INFORMATION SHOWN:
+--
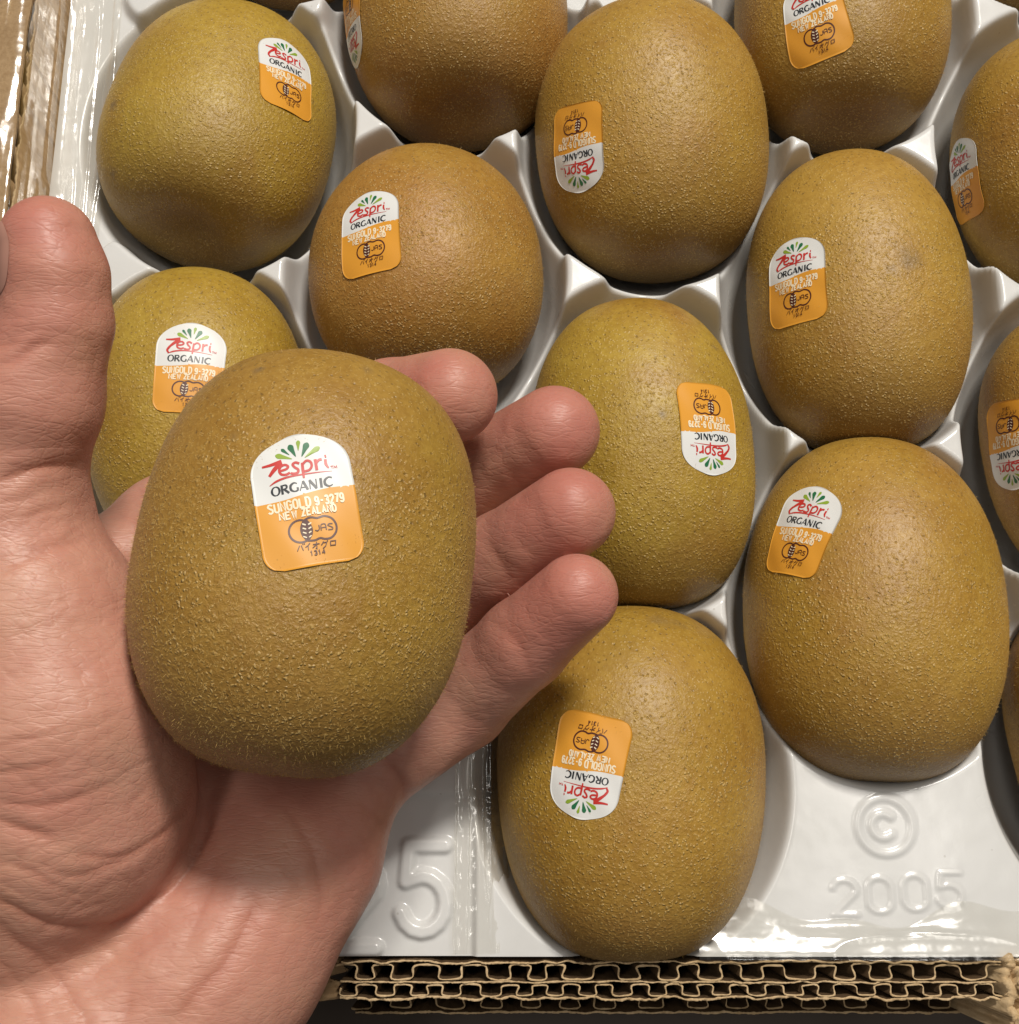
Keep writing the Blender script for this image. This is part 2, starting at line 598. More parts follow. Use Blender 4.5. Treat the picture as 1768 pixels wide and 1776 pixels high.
stroke(cm, [(1070, 1194), (1114, 1186)], 9, S_BROWN, False)
stroke(cm, [(1184, 1145), (1148, 1148), (1136, 1166), (1180, 1184), (1182, 1206), (1138, 1214)], 11, S_BROWN)
for kk in ([(842, 1388), (820, 1446)], [(858, 1384), (882, 1440)], [(872, 1366), (880, 1378)], [(888, 1362), (896, 1374)],
           [(948, 1360), (926, 1388), (902, 1406)], [(930, 1392), (934, 1434)], [(978, 1376), (1048, 1364)], [(1016, 1346), (1022, 1418), (1008, 1412)],
           [(1012, 1378), (976, 1412)], [(1088, 1340), (1078, 1364), (1064, 1382)], [(1088, 1354), (1122, 1348), (1110, 1390), (1082, 1416)],
           [(1126, 1328), (1134, 1340)], [(1160, 1336), (1214, 1328), (1212, 1374), (1162, 1382), (1160, 1336)]):
    stroke(cm, kk, 9, S_BROWN, False)
text(cm, '1314', 956, 1494, 1112, 1466, 46, 10, S_BROWN)


# ------------------------------------------------------------------ kiwi fruit
def ico(sub):
    import bmesh
    bm = bmesh.new()
    bmesh.ops.create_icosphere(bm, subdivisions=sub, radius=1.0)
    v = np.array([x.co[:] for x in bm.verts])
    f = np.array([[x.index for x in p.verts] for p in bm.faces])
    bm.free()
    return v / np.linalg.norm(v, axis=1)[:, None], f


ICO5, ICO6 = ico(6), ico(7)


class Shape:
    """fruit body: long axis Y (blossom end +, stem end -), Z towards the viewer"""
    def __init__(s, a, L, seed, n=2.25, egg=.04, zr=.96, dimple=.05, flat=0.0):
        s.a, s.L, s.n, s.egg, s.zr, s.dimple, s.flat = a, L, n, egg, zr, dimple, flat
        r = np.random.default_rng(seed)
        s.k = r.normal(size=(7, 3)) * 1.7
        s.ph = r.uniform(0, 6.28, 7)

    def r(s, d):
        y = d[:, 1]
        a = s.a * (1 + s.egg * y)
        n = s.n + s.flat * y
        rho = np.sqrt(d[:, 0] ** 2 + (d[:, 2] / s.zr) ** 2)
        R = ((rho / a) ** n + (np.abs(y) / s.L) ** n) ** (-1 / n)
        ang = np.arccos(np.clip(-y, -1, 1))
        R = R * (1 - s.dimple * np.exp(-(ang / .30) ** 2) - .02 * np.exp(-((math.pi - ang) / .25) ** 2))
        w = sum(np.sin(d @ k + p) for k, p in zip(s.k, s.ph)) / 7
        return R * (1 + .034 * w)

    def p(s, d):
        return d * s.r(d)[:, None]

    def normal(s, d):
        h = 1e-3
        up = np.where(np.abs(d[:, 1:2]) < .9, np.array([[0, 1., 0]]), np.array([[1., 0, 0]]))
        t1 = np.cross(d, up)
        t1 /= np.linalg.norm(t1, axis=1)[:, None]
        t2 = np.cross(d, t1)
        def q(v):
            v = v / np.linalg.norm(v, axis=1)[:, None]
            return s.p(v)
        n = np.cross(q(d + h * t1) - q(d - h * t1), q(d + h * t2) - q(d - h * t2))
        n /= np.linalg.norm(n, axis=1)[:, None]
        n *= np.sign((n * d).sum(1))[:, None]
        return n, t1


def rot_of(roll, pitch, yaw):
    return np.array((Matrix.Rotation(math.radians(yaw), 3, 'Z') @ Matrix.Rotation(math.radians(pitch), 3, 'X') @ Matrix.Rotation(math.radians(roll), 3, 'Y')))


def make_sticker(root, S, R, cen, spx, spy, ang, W, joined=True):
    # find where the sticker sits on this fruit
    o = R.T @ (np.array([0, 0, CAM_H]) - cen)
    dv = R.T @ (at(spx, spy, 1.0) - np.array([0, 0, CAM_H]))
    dv /= np.linalg.norm(dv)
    best, bt = 1e9, None
    for t in np.linspace(90, 330, 2400):
        q = o + dv * t
        g = np.linalg.norm(q) - S.r((q / np.linalg.norm(q))[None])[0]
        if g < 0:
            bt = t
            break
        if g < best:
            best, bt = g, t
    q = o + dv * bt
    c = q / np.linalg.norm(q)
    n, _ = S.normal(c[None])
    n = n[0]
    a = math.radians(ang)
    up = R.T @ (math.sin(a) * np.array([1., 0, 0]) + math.cos(a) * np.array([0, CT, ST]))
    e2 = up - n * (up @ n)
    e2 /= np.linalg.norm(e2)
    e1 = np.cross(e2, n)
    f2 = e2 - c * (e2 @ c)
    f2 /= np.linalg.norm(f2)
    f1 = e1 - c * (e1 @ c) - f2 * (e1 @ f2)
    f1 /= np.linalg.norm(f1)
    R0 = S.r(c[None])[0]

    def lay(uv, off):
        uv = np.asarray(uv) * W
        rho = np.maximum(np.hypot(uv[:, 0], uv[:, 1]), 1e-9)
        th = rho / R0
        d = np.cos(th)[:, None] * c + (np.sin(th) / rho)[:, None] * (uv[:, :1] * f1 + uv[:, 1:] * f2)
        return S.p(d) + d * off[:, None] if isinstance(off, np.ndarray) else S.p(d) + d * off

    # backing paper, white over orange
    nx, ny = 36, 48
    ys = np.linspace(-.672, .672, ny)
    rows = []
    for y in ys:
        hw = .5
        if y < -.672 + .19:
            k = (-.672 + .19 - y) / .19
            hw = .5 - .19 * (1 - math.sqrt(max(0, 1 - k * k)))
        if y > .30:
            k = (y - .30) / .372
            hw = .49 * max(0, (1 - k ** 2.3)) ** (1 / 2.0)
            hw = max(hw, .10)
        elif y > 0:
            hw = .5 - .01 * y / .3
        rows.append(hw)
    uv = np.array([(x * h, y + (0.0 if y < .5 else (.012 * (1 - x * x)))) for y, h in zip(ys, rows) for x in np.linspace(-1, 1, nx)])
    r2 = np.random.default_rng(int(abs(spx * 7 + spy)))
    q0, q1, q2, q3, q4 = r2.uniform(0, 1.6), r2.uniform(0, 1.6), r2.uniform(6, 14), r2.uniform(6, 14), r2.uniform(0, 6)

    def lift_at(w):                    # the paper lies not quite flat, edges curl a little
        return .16 + .10 * np.abs(w[:, 0] * 2) ** 6 * q0 + .10 * np.clip(-w[:, 1] * 1.5, 0, 1) ** 5 * q1 + .06 * np.sin(w[:, 0] * q2 + w[:, 1] * q3 + q4)
    lift = lift_at(uv)
    F = grid_faces(ny, nx)[:, ::-1]
    cy = uv[F].mean(1)
    band = .058 + .080 * cy[:, 0] + .010 * np.sin(cy[:, 0] * 9)
    # split exactly on the band: move the nearest row of vertices to it
    b = .058 + .080 * uv[:, 0] + .010 * np.sin(uv[:, 0] * 9)
    step = ys[1] - ys[0]
    near = np.abs(uv[:, 1] - b) <= step * .5
    uv[near, 1] = b[near]
    midx = (uv[F].mean(1)[:, 1] < band).astype(int)
    V = lay(uv, lift)
    # back side so the paper has thickness
    V2 = lay(uv, np.maximum(lift - .10, .02))
    nV = len(V)
    F2 = F[:, ::-1] + nV
    rim = list(range(0, nx)) + [i * nx + nx - 1 for i in range(1, ny)] + [(ny - 1) * nx + i for i in range(nx - 2, -1, -1)] + [i * nx for i in range(ny - 2, 0, -1)]
    FR = np.array([(rim[i], rim[(i + 1) % len(rim)], rim[(i + 1) % len(rim)] + nV, rim[i] + nV) for i in range(len(rim))])
    allF = np.vstack([F, F2, FR])
    mi = np.concatenate([midx, np.zeros(len(F2), int), (uv[FR[:, 0] % nV][:, 1] < .058).astype(int)])
    st = mesh_obj('sticker', np.vstack([V, V2]), allF, [S_WHITE, S_ORANGE], root, True, mi)
    for part, items in ART.items():
        if part == 'logo_lettering' and joined:
            items = items + Z_FOOT
        mats, VV, FF, MI, off = [], [], [], [], 0
        for k, (v2, fc, m) in enumerate(items):
            if m not in mats:
                mats.append(m)
            VV.append(lay(v2, lift_at(v2) + .045 + .004 * k))
            FF += [tuple(i + off for i in f) for f in fc]
            MI += [mats.index(m)] * len(fc)
            off += len(v2)
        mesh_obj(part, np.vstack(VV), FF, mats, st, True, MI)
    return c, W / R0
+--
YOUR INSTRUCTIONS: Tally up the lines with the word "part" in them, and answer with that number by itself.

OUTPUT FOR THIS TASK: 4